Publie le mercredi 6 février 2008 par Open-Publishing

Seuls trois points d’écart entre le « non » et le « oui » ont permis au Costa Rica de ratifier, lors du référendum du 7 octobre dernier, le traité de libre commerce (TLC) entre les Etats-Unis, l’Amérique centrale et la République dominicaine, connu sous le sigle anglais Cafta (Central American Free Trade Agreement). Il s’agit du dernier en date des accords commerciaux déjà approuvés entre les Etats-Unis et leurs voisins : en janvier 1994 avait été signé avec le Canada et le Mexique l’Accord de libre-échange nord-américain (Alena). Ce fut ensuite le tour du Chili, du Panamá, d’autres pays d’Amérique centrale, de la République dominicaine (2004), du Pérou (2006) et de la Colombie (2007) (1).

Au début de 2007, tous les pays d’Amérique centrale avaient ratifié le Cafta par voie parlementaire, à l’exception du Costa Rica. Elu en février 2006, le président Oscar Arias (2), qui avait hérité du dossier de l’administration précédente, en fit l’un des axes de sa politique et envoya le traité à l’Assemblée législative pour ratification.

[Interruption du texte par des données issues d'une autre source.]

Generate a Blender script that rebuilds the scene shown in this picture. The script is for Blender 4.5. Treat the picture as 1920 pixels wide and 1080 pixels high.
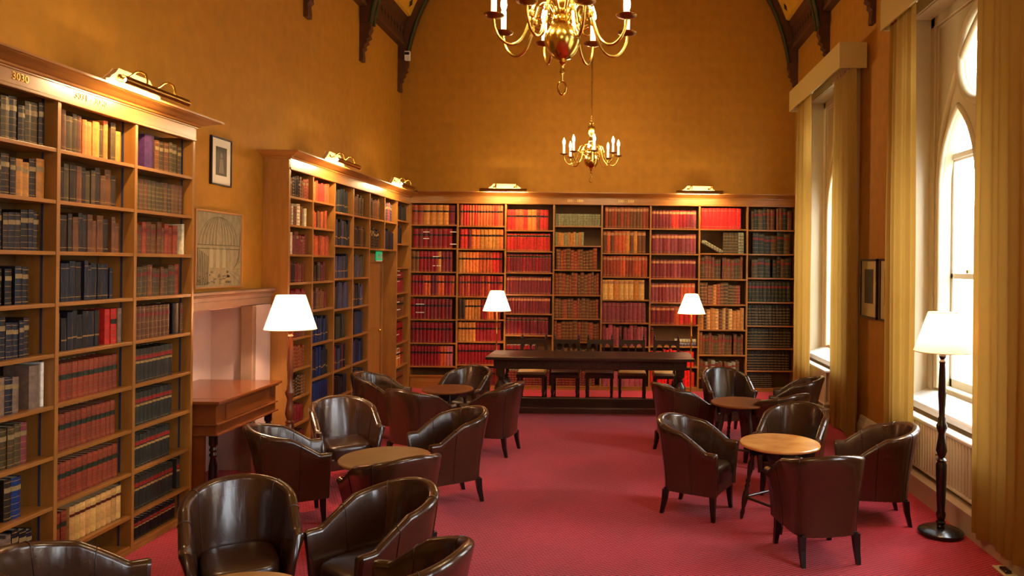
import bpy, bmesh, math, random
from math import sin, cos, pi, radians, sqrt, atan2
from mathutils import Matrix, Vector
random.seed(7)
for o in list(bpy.data.objects): bpy.data.objects.remove(o)
S = bpy.context.scene; COL = S.collection
# ------------------------------------------------------------------ camera, world, exposure
cam = bpy.data.cameras.new('camera'); cam.sensor_width = 36; cam.lens = 36*1380/1920
cam.shift_x = -(1155-960)/1920; cam.shift_y = (497-540)/1920; cam.clip_start = .05
co = bpy.data.objects.new('camera', cam); COL.objects.link(co)
co.matrix_world = Matrix.Translation((0, 0, 1.9)) @ Matrix.Rotation(pi/2, 4, 'X') @ Matrix.Rotation(.011, 4, 'Z')
S.camera = co
W = bpy.data.worlds.new('sky'); S.world = W; W.use_nodes = True
W.node_tree.nodes['Background'].inputs[0].default_value = (.86, .93, 1, 1)
W.node_tree.nodes['Background'].inputs[1].default_value = 10.5
S.view_settings.view_transform = 'Standard'; S.view_settings.look = 'None'
S.view_settings.exposure = 1.0; S.view_settings.gamma = 1; S.view_settings.use_curve_mapping = False
P_CHAND, P_LAMP, P_PIC = 5.5, 27.0, 5.0
WARM = (1, .60, .24)

# ------------------------------------------------------------------ helpers
def lin(c): c /= 255.; return c/12.92 if c <= .04045 else ((c+.055)/1.055)**2.4
def rgb(r, g, b): return (lin(r), lin(g), lin(b))
MC = {}
def mat(name, col=(.5, .5, .5), rough=.5, metal=0, var=.0, scale=(8, 8, 8), bump=0., bscale=None, coat=0, attr=False,
        emit=None, estr=0, spec=.5, col2=None, detail=4):
    if name in MC: return MC[name]
    m = bpy.data.materials.new(name); m.use_nodes = True; nt = m.node_tree; N = nt.nodes; L = nt.links
    b = N['Principled BSDF']; b.inputs['Roughness'].default_value = rough; b.inputs['Metallic'].default_value = metal
    b.inputs['Specular IOR Level'].default_value = spec; b.inputs['Coat Weight'].default_value = coat
    b.inputs['Coat Roughness'].default_value = .15
    tc = N.new('ShaderNodeTexCoord')
    def noise(sc):
        mp = N.new('ShaderNodeMapping'); mp.inputs['Scale'].default_value = sc; L.new(tc.outputs['Object'], mp.inputs[0])
        n = N.new('ShaderNodeTexNoise'); n.inputs['Detail'].default_value = detail; n.inputs['Scale'].default_value = 1
        L.new(mp.outputs[0], n.inputs[0]); return n
    src = None
    if attr:
        a = N.new('ShaderNodeAttribute'); a.attribute_name = 'Col'; src = a.outputs['Color']
    if var > 0 or col2:
        n = noise(scale); r = N.new('ShaderNodeValToRGB'); L.new(n.outputs[0], r.inputs[0])
        r.color_ramp.elements[0].position = .3; r.color_ramp.elements[1].position = .7
        if attr:
            r.color_ramp.elements[0].color = (1-var,)*3+(1,); r.color_ramp.elements[1].color = (1+var*.6,)*3+(1,)
            mx = N.new('ShaderNodeMix'); mx.data_type = 'RGBA'; mx.blend_type = 'MULTIPLY'; mx.inputs[0].default_value = 1
            L.new(src, mx.inputs[6]); L.new(r.outputs[0], mx.inputs[7]); src = mx.outputs[2]
        else:
            c2 = col2 or tuple(x*(1-var) for x in col)
            r.color_ramp.elements[0].color = c2+(1,); r.color_ramp.elements[1].color = tuple(col)+(1,)
            src = r.outputs[0]
    if src: L.new(src, b.inputs['Base Color'])
    else: b.inputs['Base Color'].default_value = tuple(col)+(1,)
    if bump:
        n = noise(bscale or scale); bp = N.new('ShaderNodeBump'); bp.inputs['Strength'].default_value = bump
        bp.inputs['Distance'].default_value = .01
        L.new(n.outputs[0], bp.inputs['Height']); L.new(bp.outputs[0], b.inputs['Normal'])
    if emit: b.inputs['Emission Color'].default_value = emit+(1,); b.inputs['Emission Strength'].default_value = estr
    MC[name] = m; return m

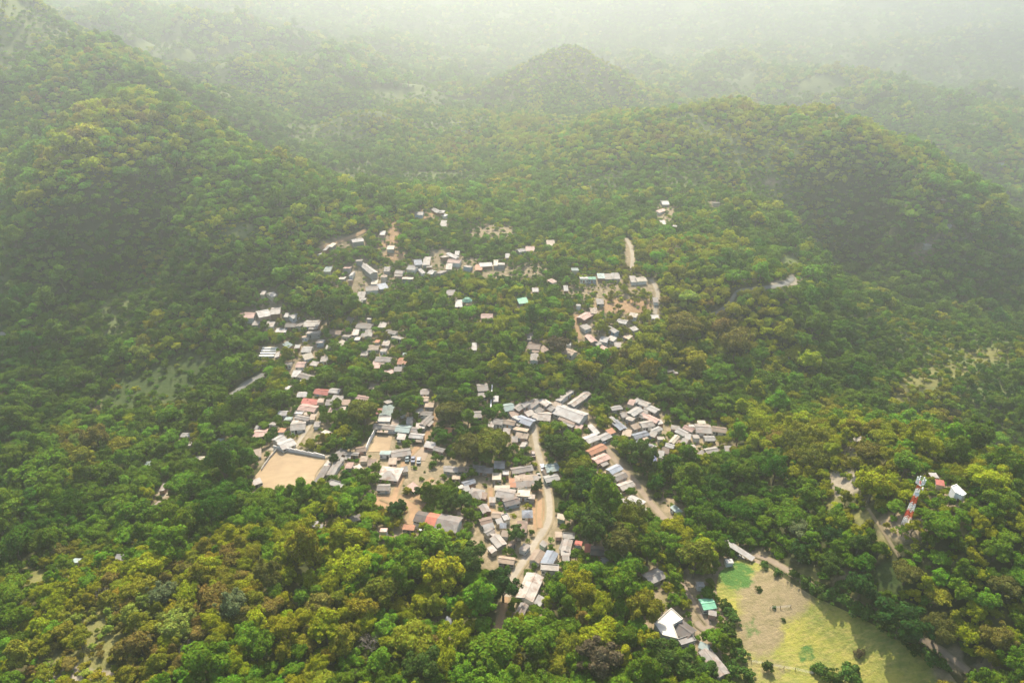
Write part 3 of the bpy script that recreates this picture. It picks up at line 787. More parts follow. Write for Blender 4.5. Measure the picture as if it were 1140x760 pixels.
def tower():
    p = at(1008, 583.5); g = float(p[2])
    t = empty('radio_tower', (p[0], p[1], g), R(20))
    H = 17.0; n = 6
    wz = lambda z: .82 * (1 - z / H) + .30 * (z / H)
    corners = ((-1, -1), (1, -1), (1, 1), (-1, 1))
    for s in range(n):
        z0, z1 = H * s / n, H * (s + 1) / n
        m = MB()
        for a, b in corners: m.tube((a * wz(z0), b * wz(z0), z0 - (1.5 if s == 0 else 0)), (a * wz(z1), b * wz(z1), z1), .075, .07, 5)
        k = 3
        for j in range(k):
            y0, y1 = z0 + (z1 - z0) * j / k, z0 + (z1 - z0) * (j + 1) / k
            for i in range(4):
                (a, b), (c, d) = corners[i], corners[(i + 1) % 4]
                m.tube((a * wz(y0), b * wz(y0), y0), (c * wz(y1), d * wz(y1), y1), .042, .042, 4)
                m.tube((c * wz(y0), d * wz(y0), y0), (a * wz(y1), b * wz(y1), y1), .042, .042, 4)
                m.tube((a * wz(y1), b * wz(y1), y1 - .02), (c * wz(y1), d * wz(y1), y1 - .02), .045, .045, 4)
        col = (M_WPAINT, M_RED)[s % 2]
        o = m.build('mast_section', col, t); o['label'] = ('white', 'red')[s % 2] + ' lattice section'
    pf = MB(); pf.box(-.9, .9, -.9, .9, H - .9, H - .8); pf.build('platform', M_STEEL, t)
    for i in range(6):
        a = PI * i / 3; x, y = math.cos(a), math.sin(a); m = MB()
        m.box(x * 1.05 - .14, x * 1.05 + .14, y * 1.05 - .14, y * 1.05 + .14, H - .7, H + 1.2)
        m.tube((x * .4, y * .4, H), (x * .95, y * .95, H), .05, .05, 4)
        m.build('panel_antenna', M_WPAINT, t)
    for zz, a in ((H - 2.6, -.6), (H - 4, -2.4)):
        m = MB(); d = Vector((math.cos(a), math.sin(a), 0)); c = d * .95 + Vector((0, 0, zz)); sx = Vector((-d.y, d.x, 0)); up = Vector((0, 0, 1))
        ri = [c + d * .25 + (sx * math.cos(2 * PI * i / 14) + up * math.sin(2 * PI * i / 14)) * .6 for i in range(14)]
        for i in range(14): m.poly([c, ri[i], ri[(i + 1) % 14]])
        m.tube(d * .5 + Vector((0, 0, zz)), c, .045, .045, 4)
        m.build('dish_antenna', M_WPAINT, t)
    rd = MB(); rd.tube((0, 0, H - .9), (0, 0, H + 3), .06, .03, 5); rd.build('lightning_rod', M_STEEL, t)
    FOOT.append((p[0], p[1], 4, 4, 0))
    NAMED.append((t, 'red and white lattice radio tower standing on the right hand ridge', 'radio tower', 1015, 560))


def wall_line(pts, h, th, mat, label, cat='wall', name='boundary_wall'):
    P = cast([p[0] for p in pts], [p[1] for p in pts])
    c = P.mean(0); g = float(hz(c[0], c[1]))
    b = MB()
    for i in range(len(P) - 1):
        n = max(1, int(math.dist(P[i][:2], P[i + 1][:2]) / 3))
        for k in range(n):
            a = P[i] + (P[i + 1] - P[i]) * k / n; e = P[i] + (P[i + 1] - P[i]) * ((k + .995) / n)
            d = Vector((e[0] - a[0], e[1] - a[1], 0)).normalized(); nn = Vector((-d.y, d.x, 0)) * th / 2
            za, ze = float(hz(a[0], a[1])) - g, float(hz(e[0], e[1])) - g; zt = max(za, ze) + h; zb = min(za, ze) - .8
            A = Vector((a[0] - c[0], a[1] - c[1], 0)); E = Vector((e[0] - c[0], e[1] - c[1], 0))
            q = [A + nn, E + nn, E - nn, A - nn]; k0 = len(b.v)
            b.v += [(*p.xy, zb) for p in q] + [(*p.xy, zt) for p in q]
            for f in ((0, 1, 2, 3), (4, 5, 6, 7), (0, 1, 5, 4), (1, 2, 6, 5), (2, 3, 7, 6), (3, 0, 4, 7)):
                b.f.append(tuple(k0 + i for i in f)); b.mi.append(0)
    o = b.build(name, mat); o.location = (c[0], c[1], g)
    NAMED.append((o, label, cat, float(np.mean([p[0] for p in pts])), float(np.mean([p[1] for p in pts]))))


def fence(pts, label):
    P = cast([p[0] for p in pts], [p[1] for p in pts]); c = P.mean(0); g = float(hz(c[0], c[1]))
    t = empty('fence', (c[0], c[1], g)); tops = []
    for i in range(len(P) - 1):
        n = max(1, int(math.dist(P[i][:2], P[i + 1][:2]) / 2.6))
        for k in range(n + (i == len(P) - 2)):
            a = P[i] + (P[i + 1] - P[i]) * k / n; z = float(hz(a[0], a[1])) - g
            m = MB(); x, y = a[0] - c[0], a[1] - c[1]; m.tube((x, y, z - .4), (x, y, z + 1.3), .1, .085, 6, 0, True); m.build('post', M_WOOD, t); tops.append(Vector((x, y, z)))
    w = MB()
    for a, b in zip(tops, tops[1:]):
        for hh in (.5, .85, 1.2): w.tube(a + Vector((0, 0, hh)), b + Vector((0, 0, hh)), .02, .02, 3)
    w.build('wire', M_STEEL, t)
    NAMED.append((t, label, 'fence', float(np.mean([p[0] for p in pts])), float(np.mean([p[1] for p in pts]))))


def make_car(pickup):
    t = empty('pickup_truck' if pickup else 'car', (0, 0, 0))
    body = MB()
    prof = [(-2.2, .35), (-2.2, .8), (-1.9, .92), (2.0, .98), (2.2, .85), (2.2, .35)]
    def extr(mb, pf, w0, w1=None):
        w1 = w1 or [w0] * len(pf); k = len(mb.v); n = len(pf)
        for s in (-1, 1): mb.v += [(p[0], s * w1[i], p[1]) for i, p in enumerate(pf)]
        mb.f.append(tuple(k + i for i in range(n))); mb.f.append(tuple(k + n + i for i in reversed(range(n)))); mb.mi += [0, 0]
        for i in range(n): j = (i + 1) % n; mb.f.append((k + i, k + n + i, k + n + j, k + j)); mb.mi.append(0)
    extr(body, prof, .86)
    if pickup:
        body.box(.55, 2.15, -.85, -.78, .983, 1.15); body.box(.55, 2.15, .78, .85, .983, 1.15); body.box(2.08, 2.15, -.77, .77, .983, 1.15)
    bo = body.build('body', M_WPAINT, t)
    cab = MB(); e = .5 if pickup else 1.5
    extr(cab, [(-1.3, .95), (-.7, 1.5), (e - .2 if pickup else e - .5, 1.5), (e, .95)], .8, [.8, .66, .66, .8]); cab.build('window', M_DARK, t)
    rf = MB(); rf.box(-.72, (e - .18 if pickup else e - .48), -.67, .67, 1.503, 1.56); rf.build('cab_roof', M_WPAINT, t)
    for x in (-1.35, 1.35):
        for s in (-1, 1):
            m = MB(); m.tube((x, s * .68, .33), (x, s * .9, .33), .34, .34, 12, 0, True); m.build('wheel', M_TYRE, t)
    return t, [bo, rf] if False else t


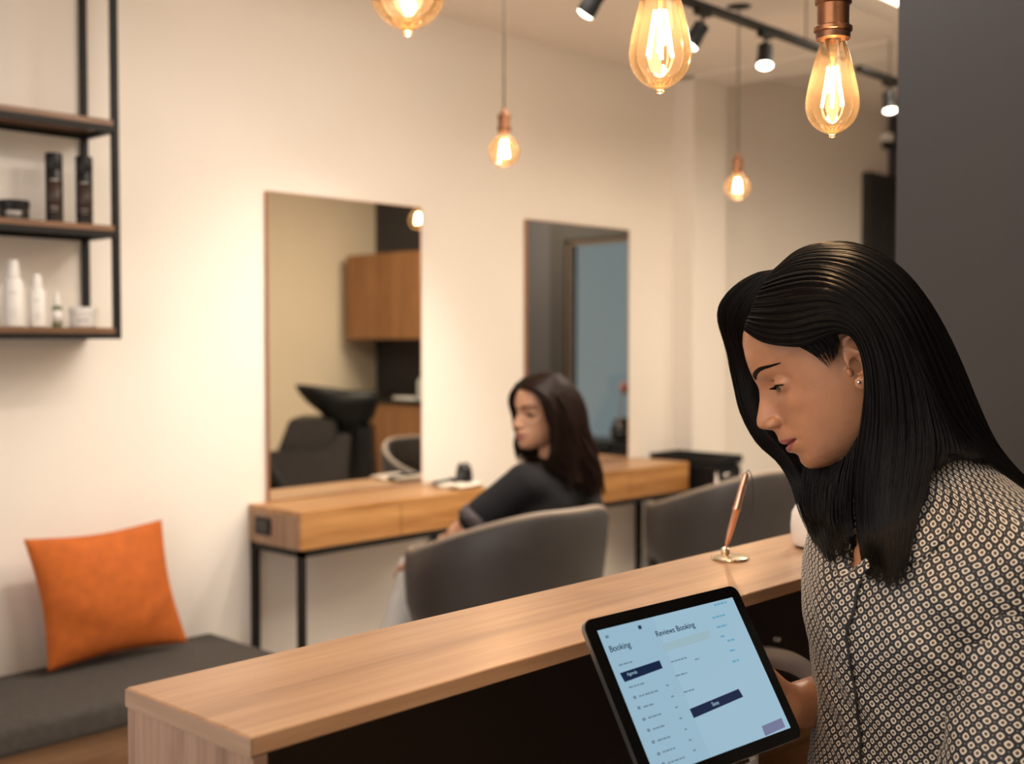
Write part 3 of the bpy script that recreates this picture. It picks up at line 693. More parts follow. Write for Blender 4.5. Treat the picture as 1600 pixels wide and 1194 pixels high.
autosmooth(obj('bottle', lathe([(.05, 0), (.055, .005), (.055, .15), (.02, .19)], c, 24), plain('pale_teal_plastic', (.55, .62, .58), .3), t)); autosmooth(obj('cap', lathe([(.018, .19), (.018, .22), (.01, .225)], c, 20), M['white'], t))
tag(obj('paper_towel', bx(c+np.array([.08, -.08, 0]), c+np.array([.30, .06, .02]), .006), M['white']), 'folded white cloth on the worktop seen in the left mirror', 'cloth')
# wash unit: basin on a pedestal and its chair
wc = inmir(530, 640, 8.4); wc[2] = 0
t = thing('wash_unit', 'dark wash chair with tilted black basin reflected in the left mirror', 'wash chair', tuple(wc))
# local axes: reflected image-right corresponds to world direction a
ax = np.array([-RT[0], RT[1], 0]); ax /= np.linalg.norm(ax); ay = np.array([-FW[0], FW[1], 0]); ay /= np.linalg.norm(ay)
def wl(a, b, z): return wc+ax*a+ay*b+np.array([0, 0, z])
def prism(prof, b0, b1, bev=.0):
    tt = bmesh.new(); A_ = [tt.verts.new(wl(a, b0, z)) for a, z in prof]; B_ = [tt.verts.new(wl(a, b1, z)) for a, z in prof]; n = len(prof)
    tt.faces.new(A_); tt.faces.new(B_)
    for i in range(n): tt.faces.new((A_[i], A_[(i+1) % n], B_[(i+1) % n], B_[i]))
    bmesh.ops.recalc_face_normals(tt, faces=tt.faces[:])
    if bev: bmesh.ops.bevel(tt, geom=tt.edges[:], offset=bev, segments=2, affect='EDGES')
    return tt
# basin: boat-shaped bowl, high lip at left, rounded at right
V = []; nu = 36; rows = [(1.0, 1.0), (.97, .72), (.85, .4), (.6, .1), (.3, 0)]
inner = [(.92, .97), (.85, .7), (.7, .42), (.4, .2), (.05, .15)]
for sc_, hz in rows[::-1]+inner:
    for k in range(nu):
        a = 2*PI*k/nu; ca, sa = math.cos(a), math.sin(a); lip = max(0, -ca)
        V.append(wl(.27*sc_*ca+.0-(.06*lip*hz), .22*sc_*sa, .66+.30*hz+.05*lip*hz+(.17*lip*(1-hz))*.9))
Q = gridfaces(nu, len(rows)+len(inner), True)
obj('basin', npmesh('b', V, Q), plain('basin_black', (.006, .006, .006), .5, Specular_IOR_Level=.2), t)
obj('pedestal', prism([(.12, 0), (.26, 0), (.22, .72), (.12, .72)], -.13, .13), M['black'], t)
for b0 in (-.31, .23): obj('side_arm', prism([(-.46, .563), (-.08, .57), (.03, .68), (.10, .67), (.05, .02), (-.30, .02), (-.45, .45)], b0, b0+.08, .010), M['chair'], t)
obj('backrest', prism([(-.44, .50), (-.33, .78), (-.02, .77), (.0, .66), (-.08, .50)], -.228, .228, .015), M['chair'], t)
obj('seat', prism([(-.62, .40), (-.62, .49), (-.10, .49), (-.10, .40)], -.228, .228, .015), M['chair'], t)
obj('leg_rest', prism([(-1.0, .36), (-.63, .42), (-.63, .49), (-1.0, .44)], -.22, .22, .01), M['chair'], t)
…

L’année commença par des arrangements entre les pouvoirs législatif et exécutif, brouillant la séparation censée exister entre eux. Le règlement de l’Assemblée fut réformé par une procédure spéciale afin d’accélérer l’approbation du TLC. Plusieurs groupes, associations, organisations non gouvernementales (ONG) et syndicats firent alors valoir que ce traité revenait à imposer un modèle de société. En janvier, un collectif de citoyens, la Convergence patriotique, saisit le Tribunal suprême électoral (TSE) pour qu’il convoque une consultation populaire après qu’eurent été collectées les signatures de 5 % des électeurs inscrits. Le 12 avril, le TSE fit droit à cette requête. Le jour suivant, le président Arias décida d’organiser lui-même un référendum par un décret que ratifia l’Assemblée ; ce qui lui permettait de faire l’économie de l’initiative populaire et de l’aval du TSE.

Le pays se retrouva coupé en deux. Dans l’Alliance pour le « oui » étaient réunis les milieux patronaux et les élites politiques, avec des députés de cinq partis : Parti de libération nationale, Parti de l’unité sociale-chrétienne, Mouvement libertarien (ultralibéraux) et deux autres petites formations. Le camp du « non » regroupait une multiplicité d’acteurs de la société civile, des députés du Parti d’action citoyenne et d’autres moins importants.

C’est par l’utilisation des moyens de l’Etat que le gouvernement plaça le « oui » dans une situation privilégiée. Le président et les députés firent campagne dans les communautés et les usines pour préconiser un vote favorable au traité. Dans le même temps, au mépris du droit constitutionnel garantissant la liberté de parole en chaire, un magistrat du TSE et une députée interpellèrent les responsables de l’université du Costa Rica au motif qu’ils auraient utilisé des fonds publics en faveur du « non ». De quoi dissiper toute illusion sur l’autonomie des universités vis-à-vis de l’Etat au Costa Rica...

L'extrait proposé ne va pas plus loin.